En pleine crise du système judiciaire et l’effondrement croissant du climat des affaires, Paul Biya s’est montré déterminé à remettre de l’ordre. « L’amélioration du climat des affaires est, à l’évidence, une condition essentielle à l’attraction des investissements étrangers, ainsi qu’à la création d’un secteur privé vigoureux, susceptible, grâce à une création dynamique d’emplois et de richesses, de faciliter notre accession à l’émergence…La confiance dans le système judiciaire participe inévitablement de la perception du climat des affaires. La justice est, comme vous le savez, l’un des piliers de l’Etat de droit. Il est donc impératif qu’elle agisse en toute impartialité et soit imperméable aux interférences de toute nature. Je voudrais vous assurer, qu’en tant que garant de son indépendance, je continuerai à prendre toutes les mesures nécessaires à son bon fonctionnement ». Mais à vrai dire, la justice et donc climat des affaires se sont davantage effondré au courant de l’année qui s’achève. Selon le ministre de la Justice Laurent Esso, qui s’exprimait le 27 juin 2024 devant le Sénat, sur les 1 784 magistrats en poste au Cameroun, 865 font l’objet de procédures d’enquête disciplinaire. Mais des sanctions appropriées tardent à cause de la non tenue du Conseil supérieur de la magistrature.

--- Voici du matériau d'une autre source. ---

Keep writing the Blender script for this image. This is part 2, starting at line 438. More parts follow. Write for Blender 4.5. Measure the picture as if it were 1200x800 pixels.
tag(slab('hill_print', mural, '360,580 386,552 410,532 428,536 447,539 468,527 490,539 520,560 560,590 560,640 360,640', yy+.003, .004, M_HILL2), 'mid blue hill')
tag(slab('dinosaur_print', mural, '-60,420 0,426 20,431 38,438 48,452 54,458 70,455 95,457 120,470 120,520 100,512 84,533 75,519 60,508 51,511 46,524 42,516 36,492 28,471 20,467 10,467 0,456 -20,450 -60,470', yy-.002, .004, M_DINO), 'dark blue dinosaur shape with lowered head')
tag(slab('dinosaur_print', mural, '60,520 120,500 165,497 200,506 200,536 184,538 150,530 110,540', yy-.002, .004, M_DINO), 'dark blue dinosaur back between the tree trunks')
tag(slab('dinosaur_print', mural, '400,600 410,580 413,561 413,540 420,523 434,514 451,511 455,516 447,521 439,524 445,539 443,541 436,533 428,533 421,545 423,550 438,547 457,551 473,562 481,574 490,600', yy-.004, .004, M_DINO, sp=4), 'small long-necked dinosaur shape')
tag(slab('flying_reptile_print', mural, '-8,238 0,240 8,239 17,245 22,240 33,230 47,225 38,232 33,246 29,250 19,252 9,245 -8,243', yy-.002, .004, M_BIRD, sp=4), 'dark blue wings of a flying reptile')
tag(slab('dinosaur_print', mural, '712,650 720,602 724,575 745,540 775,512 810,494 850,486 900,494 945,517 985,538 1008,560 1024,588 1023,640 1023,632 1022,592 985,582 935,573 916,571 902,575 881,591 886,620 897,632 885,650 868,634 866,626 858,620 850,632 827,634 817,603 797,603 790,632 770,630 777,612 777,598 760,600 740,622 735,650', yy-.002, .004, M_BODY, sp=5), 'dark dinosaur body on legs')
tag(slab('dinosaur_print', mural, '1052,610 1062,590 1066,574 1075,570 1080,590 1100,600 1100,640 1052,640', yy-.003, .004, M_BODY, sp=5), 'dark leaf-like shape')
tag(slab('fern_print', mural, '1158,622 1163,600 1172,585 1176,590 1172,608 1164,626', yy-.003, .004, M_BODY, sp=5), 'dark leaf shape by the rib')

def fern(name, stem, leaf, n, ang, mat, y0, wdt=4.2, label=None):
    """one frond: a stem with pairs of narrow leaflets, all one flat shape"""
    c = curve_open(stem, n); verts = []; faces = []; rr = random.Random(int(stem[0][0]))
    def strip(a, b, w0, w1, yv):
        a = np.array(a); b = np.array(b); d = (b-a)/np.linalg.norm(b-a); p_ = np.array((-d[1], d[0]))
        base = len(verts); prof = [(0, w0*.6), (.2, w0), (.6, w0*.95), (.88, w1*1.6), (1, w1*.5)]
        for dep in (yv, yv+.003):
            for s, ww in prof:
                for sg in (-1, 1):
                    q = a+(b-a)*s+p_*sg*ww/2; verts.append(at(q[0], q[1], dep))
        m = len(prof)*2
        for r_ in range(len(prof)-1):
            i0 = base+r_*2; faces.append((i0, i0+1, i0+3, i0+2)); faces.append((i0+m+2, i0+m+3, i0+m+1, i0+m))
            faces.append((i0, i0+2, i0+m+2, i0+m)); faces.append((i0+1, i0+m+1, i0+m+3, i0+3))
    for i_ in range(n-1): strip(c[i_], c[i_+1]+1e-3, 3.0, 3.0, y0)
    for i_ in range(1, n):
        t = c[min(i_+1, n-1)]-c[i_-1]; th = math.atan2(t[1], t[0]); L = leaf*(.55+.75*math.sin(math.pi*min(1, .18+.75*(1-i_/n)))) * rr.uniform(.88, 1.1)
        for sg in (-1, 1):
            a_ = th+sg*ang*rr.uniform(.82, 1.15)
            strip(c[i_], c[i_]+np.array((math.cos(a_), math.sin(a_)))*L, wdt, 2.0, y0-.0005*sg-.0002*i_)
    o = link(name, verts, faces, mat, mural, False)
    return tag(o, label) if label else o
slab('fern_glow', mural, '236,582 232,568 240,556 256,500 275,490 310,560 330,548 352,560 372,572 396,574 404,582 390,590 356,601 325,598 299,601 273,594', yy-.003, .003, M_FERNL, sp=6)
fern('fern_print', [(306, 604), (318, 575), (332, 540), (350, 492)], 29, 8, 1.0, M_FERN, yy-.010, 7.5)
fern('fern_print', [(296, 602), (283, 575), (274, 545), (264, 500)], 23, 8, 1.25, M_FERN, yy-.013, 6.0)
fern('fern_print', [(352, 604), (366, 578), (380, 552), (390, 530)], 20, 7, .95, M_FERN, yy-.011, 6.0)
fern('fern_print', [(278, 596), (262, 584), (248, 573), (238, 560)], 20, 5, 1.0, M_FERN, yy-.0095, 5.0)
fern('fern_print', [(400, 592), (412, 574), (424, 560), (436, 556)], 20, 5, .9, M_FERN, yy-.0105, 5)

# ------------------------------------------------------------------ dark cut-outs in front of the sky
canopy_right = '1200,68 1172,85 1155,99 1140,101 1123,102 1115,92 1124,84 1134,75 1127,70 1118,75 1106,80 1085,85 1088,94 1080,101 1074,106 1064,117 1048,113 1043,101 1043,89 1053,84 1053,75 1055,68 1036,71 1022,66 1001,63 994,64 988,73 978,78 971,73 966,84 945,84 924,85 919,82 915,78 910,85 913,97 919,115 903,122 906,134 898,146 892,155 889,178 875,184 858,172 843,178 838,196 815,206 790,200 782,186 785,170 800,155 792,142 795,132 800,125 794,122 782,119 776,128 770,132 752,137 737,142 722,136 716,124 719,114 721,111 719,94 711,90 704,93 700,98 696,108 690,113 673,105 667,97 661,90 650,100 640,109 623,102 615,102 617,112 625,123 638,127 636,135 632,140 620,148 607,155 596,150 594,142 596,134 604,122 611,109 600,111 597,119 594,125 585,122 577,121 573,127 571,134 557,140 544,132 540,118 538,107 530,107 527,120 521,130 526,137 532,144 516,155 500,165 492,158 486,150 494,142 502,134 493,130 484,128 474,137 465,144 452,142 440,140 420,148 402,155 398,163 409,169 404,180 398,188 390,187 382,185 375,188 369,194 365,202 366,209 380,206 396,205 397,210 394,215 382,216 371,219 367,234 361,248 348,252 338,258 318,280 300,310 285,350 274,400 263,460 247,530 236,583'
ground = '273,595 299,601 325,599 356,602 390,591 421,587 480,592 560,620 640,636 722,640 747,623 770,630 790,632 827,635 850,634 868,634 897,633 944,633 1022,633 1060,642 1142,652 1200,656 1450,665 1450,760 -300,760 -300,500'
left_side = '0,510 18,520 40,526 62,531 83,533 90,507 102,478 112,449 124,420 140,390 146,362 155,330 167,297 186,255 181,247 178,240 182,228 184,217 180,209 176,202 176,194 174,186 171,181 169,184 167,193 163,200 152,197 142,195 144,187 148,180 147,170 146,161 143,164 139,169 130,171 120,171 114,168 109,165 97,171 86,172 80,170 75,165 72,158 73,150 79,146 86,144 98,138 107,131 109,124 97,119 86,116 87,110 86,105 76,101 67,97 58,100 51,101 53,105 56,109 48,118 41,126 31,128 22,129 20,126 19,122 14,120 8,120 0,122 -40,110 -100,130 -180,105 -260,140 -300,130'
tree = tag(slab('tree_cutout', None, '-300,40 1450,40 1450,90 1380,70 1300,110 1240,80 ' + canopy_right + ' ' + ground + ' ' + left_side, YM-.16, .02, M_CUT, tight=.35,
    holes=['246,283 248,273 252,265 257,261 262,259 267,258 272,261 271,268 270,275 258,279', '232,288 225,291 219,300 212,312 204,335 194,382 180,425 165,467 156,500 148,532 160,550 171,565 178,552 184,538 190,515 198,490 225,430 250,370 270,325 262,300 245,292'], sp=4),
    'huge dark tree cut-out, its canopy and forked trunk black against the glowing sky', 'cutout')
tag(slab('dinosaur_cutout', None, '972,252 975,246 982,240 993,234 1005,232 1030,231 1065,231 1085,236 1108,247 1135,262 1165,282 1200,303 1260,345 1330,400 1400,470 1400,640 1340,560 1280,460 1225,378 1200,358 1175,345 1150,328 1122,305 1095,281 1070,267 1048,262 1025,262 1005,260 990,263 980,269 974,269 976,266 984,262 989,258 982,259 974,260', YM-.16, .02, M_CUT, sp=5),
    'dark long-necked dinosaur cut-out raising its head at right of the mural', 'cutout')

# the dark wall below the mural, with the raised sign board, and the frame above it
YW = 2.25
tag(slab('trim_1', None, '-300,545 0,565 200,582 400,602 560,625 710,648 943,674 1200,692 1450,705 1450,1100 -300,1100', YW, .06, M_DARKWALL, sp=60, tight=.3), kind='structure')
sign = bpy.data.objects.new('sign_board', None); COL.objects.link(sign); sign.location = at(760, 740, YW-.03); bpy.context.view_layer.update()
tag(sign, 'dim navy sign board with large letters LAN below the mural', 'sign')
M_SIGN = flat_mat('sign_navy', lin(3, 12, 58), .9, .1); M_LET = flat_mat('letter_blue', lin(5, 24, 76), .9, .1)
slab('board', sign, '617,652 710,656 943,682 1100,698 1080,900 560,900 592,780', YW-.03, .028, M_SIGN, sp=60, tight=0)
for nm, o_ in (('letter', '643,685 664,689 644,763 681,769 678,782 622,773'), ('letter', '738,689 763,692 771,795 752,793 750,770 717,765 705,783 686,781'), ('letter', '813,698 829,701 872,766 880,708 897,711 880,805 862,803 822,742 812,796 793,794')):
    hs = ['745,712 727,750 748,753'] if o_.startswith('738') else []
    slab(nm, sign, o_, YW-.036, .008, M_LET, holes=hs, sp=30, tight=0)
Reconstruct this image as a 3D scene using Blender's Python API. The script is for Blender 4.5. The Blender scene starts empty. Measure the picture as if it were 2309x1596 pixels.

Dialogue avec les enseignants au poids mort

Toujours aussi prévenant lors de ses prises de parole, Paul Biya a annoncé de nouvelles mesures pour résoudre le problème des enseignants. « Un dialogue constructif se poursuivra par ailleurs avec les syndicats reconnus, pour progresser sereinement vers la prise en compte des aspirations et des préoccupations des enseignants », a promu Paul Biya dans son optimisme habituel. Seulement les lignes n’ont pas réellement bougé en 2024. Le bras de fer engagé depuis le 21 février 2022, par les enseignants a certes fléchi à cause notamment de l’usure du temps, les trahisons, les menaces ainsi que les sanctions des autorités, mais les revendications restent les mêmes : paiement de la dette, l’adoption d’un statut particulier pour les enseignants, ou encore la tenue d’un forum national de l’Éducation.